* **Provided material**
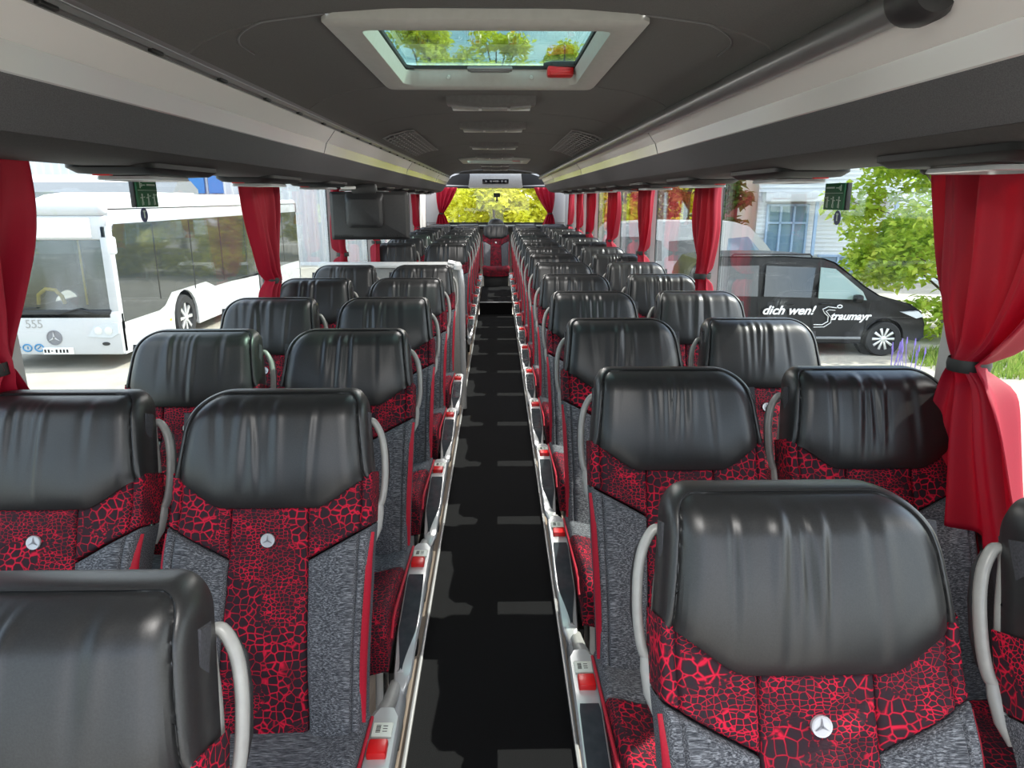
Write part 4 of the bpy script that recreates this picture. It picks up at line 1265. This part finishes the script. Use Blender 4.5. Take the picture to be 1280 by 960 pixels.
m2 = MB(); m2.box((2.4, -.45, 3.05), (4.6, .9, .34), .03); m2.build('canopy', M['buspaint'], root)
for x in (1.95, 4.6):
    m2 = MB(); m2.box((x, -.5, 1.45), (.10, .14, 2.9)); m2.build('post', M['blueframe'], root)

root = empty('brick_building', (10.3, 31.2, GZ), 0, 'red-brown building with a pale diagonal brace beside the clad building', 'building')
mb = MB(); mb.box((1.45, 2, 3.2), (2.9, 4, 6.4)); mb.build('brick_wall', M['brick'], root, 0)
m2 = MB(); m2.box((1.45, -.05, 6.3), (3.1, .3, .3)); m2.tube([(.2, -.06, 3.6), (2.8, -.06, 5.8)], .10, 6); m2.tube([(.2, -.06, 4.6), (1.6, -.06, 3.6)], .08, 6); m2.build('brace', M['buspaint'], root)
m2 = MB(); m2.box((1.4, -.02, 2.2), (1.5, .08, 1.4)); m2.build('window', M['paneblue'], root)

root = empty('ribbed_hall', (-30, 33, GZ), 0, 'large white ribbed hall behind the parked buses', 'building')
mb = MB()
pf = []
w = 25.0; n = 70
for k in range(n):
    x = w * k / n; d = w / n
    pf += [(x, 0), (x + d * .6, 0), (x + d * .68, -.08), (x + d * .92, -.08)]
pf += [(w, 0), (w, 8), (0, 8)]
mb.loft([[Vector((x, y, z)) for x, y in pf] for z in (0, 7.5)]); mb.build('ribbed_wall', M['cladwhite'], root, 0)
for x0, x1 in ((16.3, 17.0), (17.2, 17.8)):
    m2 = MB(); m2.box(((x0 + x1) / 2, -.15, 4.4), (x1 - x0, .16, 2.4)); m2.build('blue_panel', M['bluepanel'], root, 0)
m2 = MB(); m2.box((18.3, -.2, 1.5), (3.4, .2, 3.0), .02); m2.build('roller_gate', M['brick'], root, 0)
# ------------------------------------------------------------------ light, sky, camera
w = bpy.data.worlds.new('World'); S.world = w; w.use_nodes = True
N = w.node_tree.nodes; L = w.node_tree.links
bg = N['Background']; sky = N.new('ShaderNodeTexSky'); sky.sky_type = 'NISHITA'; sky.sun_disc = False
sky.sun_elevation = R(50); sky.sun_rotation = R(105); sky.air_density = 1.2; sky.dust_density = 2.0; sky.ozone_density = 1.2
# broken cloud over the blue
tc = N.new('ShaderNodeTexCoord'); nz = N.new('ShaderNodeTexNoise'); nz.inputs['Scale'].default_value = 3.2; nz.inputs['Detail'].default_value = 7
L.new(tc.outputs['Generated'], nz.inputs['Vector'])
cr = N.new('ShaderNodeValToRGB'); cr.color_ramp.elements[0].position = .46; cr.color_ramp.elements[1].position = .60
L.new(nz.outputs['Fac'], cr.inputs['Fac'])
mx = N.new('ShaderNodeMix'); mx.data_type = 'RGBA'
L.new(cr.outputs['Color'], mx.inputs['Factor']); L.new(sky.outputs[0], mx.inputs['A']); mx.inputs['B'].default_value = (7.0, 7.2, 7.6, 1)
L.new(mx.outputs['Result'], bg.inputs['Color']); bg.inputs['Strength'].default_value = SKY

sd = bpy.data.lights.new('sun', 'SUN'); sd.energy = SUN; sd.angle = R(.6); sd.color = (1, .96, .88)
so = bpy.data.objects.new('sun', sd); COL.objects.link(so)
el, az = R(47.6), R(12)
d = Vector((math.cos(el) * math.cos(az), math.cos(el) * math.sin(az), math.sin(el)))
so.rotation_euler = d.to_track_quat('Z', 'Y').to_euler(); so.location = d * 40

cam = bpy.data.cameras.new('camera'); co = bpy.data.objects.new('camera', cam); COL.objects.link(co)
co.location = (.025, 0, 1.58); co.rotation_euler = (R(90 - 14.8), 0, R(-1.17))
cam.sensor_fit = 'HORIZONTAL'; cam.sensor_width = 36; cam.lens = 880 / 1280 * 36; cam.clip_start = .05; cam.clip_end = 400
S.camera = co
S.view_settings.view_transform = 'Standard'; S.view_settings.look = 'None'; S.view_settings.gamma = 1
S.view_settings.use_curve_mapping = False; S.view_settings.exposure = EXPO
S.render.film_transparent = False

* **Your task**
Copy the listing exactly. Any image in it stays out of the copy.

* **Exercise response**
Write part 4 of the bpy script that recreates this picture. It picks up at line 1265. This part finishes the script. Use Blender 4.5. Take the picture to be 1280 by 960 pixels.
m2 = MB(); m2.box((2.4, -.45, 3.05), (4.6, .9, .34), .03); m2.build('canopy', M['buspaint'], root)
for x in (1.95, 4.6):
    m2 = MB(); m2.box((x, -.5, 1.45), (.10, .14, 2.9)); m2.build('post', M['blueframe'], root)

root = empty('brick_building', (10.3, 31.2, GZ), 0, 'red-brown building with a pale diagonal brace beside the clad building', 'building')
mb = MB(); mb.box((1.45, 2, 3.2), (2.9, 4, 6.4)); mb.build('brick_wall', M['brick'], root, 0)
m2 = MB(); m2.box((1.45, -.05, 6.3), (3.1, .3, .3)); m2.tube([(.2, -.06, 3.6), (2.8, -.06, 5.8)], .10, 6); m2.tube([(.2, -.06, 4.6), (1.6, -.06, 3.6)], .08, 6); m2.build('brace', M['buspaint'], root)
m2 = MB(); m2.box((1.4, -.02, 2.2), (1.5, .08, 1.4)); m2.build('window', M['paneblue'], root)

root = empty('ribbed_hall', (-30, 33, GZ), 0, 'large white ribbed hall behind the parked buses', 'building')
mb = MB()
pf = []
w = 25.0; n = 70
for k in range(n):
    x = w * k / n; d = w / n
    pf += [(x, 0), (x + d * .6, 0), (x + d * .68, -.08), (x + d * .92, -.08)]
pf += [(w, 0), (w, 8), (0, 8)]
mb.loft([[Vector((x, y, z)) for x, y in pf] for z in (0, 7.5)]); mb.build('ribbed_wall', M['cladwhite'], root, 0)
for x0, x1 in ((16.3, 17.0), (17.2, 17.8)):
    m2 = MB(); m2.box(((x0 + x1) / 2, -.15, 4.4), (x1 - x0, .16, 2.4)); m2.build('blue_panel', M['bluepanel'], root, 0)
m2 = MB(); m2.box((18.3, -.2, 1.5), (3.4, .2, 3.0), .02); m2.build('roller_gate', M['brick'], root, 0)
# ------------------------------------------------------------------ light, sky, camera
w = bpy.data.worlds.new('World'); S.world = w; w.use_nodes = True
N = w.node_tree.nodes; L = w.node_tree.links
bg = N['Background']; sky = N.new('ShaderNodeTexSky'); sky.sky_type = 'NISHITA'; sky.sun_disc = False
sky.sun_elevation = R(50); sky.sun_rotation = R(105); sky.air_density = 1.2; sky.dust_density = 2.0; sky.ozone_density = 1.2
# broken cloud over the blue
tc = N.new('ShaderNodeTexCoord'); nz = N.new('ShaderNodeTexNoise'); nz.inputs['Scale'].default_value = 3.2; nz.inputs['Detail'].default_value = 7
L.new(tc.outputs['Generated'], nz.inputs['Vector'])
cr = N.new('ShaderNodeValToRGB'); cr.color_ramp.elements[0].position = .46; cr.color_ramp.elements[1].position = .60
L.new(nz.outputs['Fac'], cr.inputs['Fac'])
mx = N.new('ShaderNodeMix'); mx.data_type = 'RGBA'
L.new(cr.outputs['Color'], mx.inputs['Factor']); L.new(sky.outputs[0], mx.inputs['A']); mx.inputs['B'].default_value = (7.0, 7.2, 7.6, 1)
L.new(mx.outputs['Result'], bg.inputs['Color']); bg.inputs['Strength'].default_value = SKY

sd = bpy.data.lights.new('sun', 'SUN'); sd.energy = SUN; sd.angle = R(.6); sd.color = (1, .96, .88)
so = bpy.data.objects.new('sun', sd); COL.objects.link(so)
el, az = R(47.6), R(12)
d = Vector((math.cos(el) * math.cos(az), math.cos(el) * math.sin(az), math.sin(el)))
so.rotation_euler = d.to_track_quat('Z', 'Y').to_euler(); so.location = d * 40

cam = bpy.data.cameras.new('camera'); co = bpy.data.objects.new('camera', cam); COL.objects.link(co)
co.location = (.025, 0, 1.58); co.rotation_euler = (R(90 - 14.8), 0, R(-1.17))
cam.sensor_fit = 'HORIZONTAL'; cam.sensor_width = 36; cam.lens = 880 / 1280 * 36; cam.clip_start = .05; cam.clip_end = 400
S.camera = co
S.view_settings.view_transform = 'Standard'; S.view_settings.look = 'None'; S.view_settings.gamma = 1
S.view_settings.use_curve_mapping = False; S.view_settings.exposure = EXPO
S.render.film_transparent = False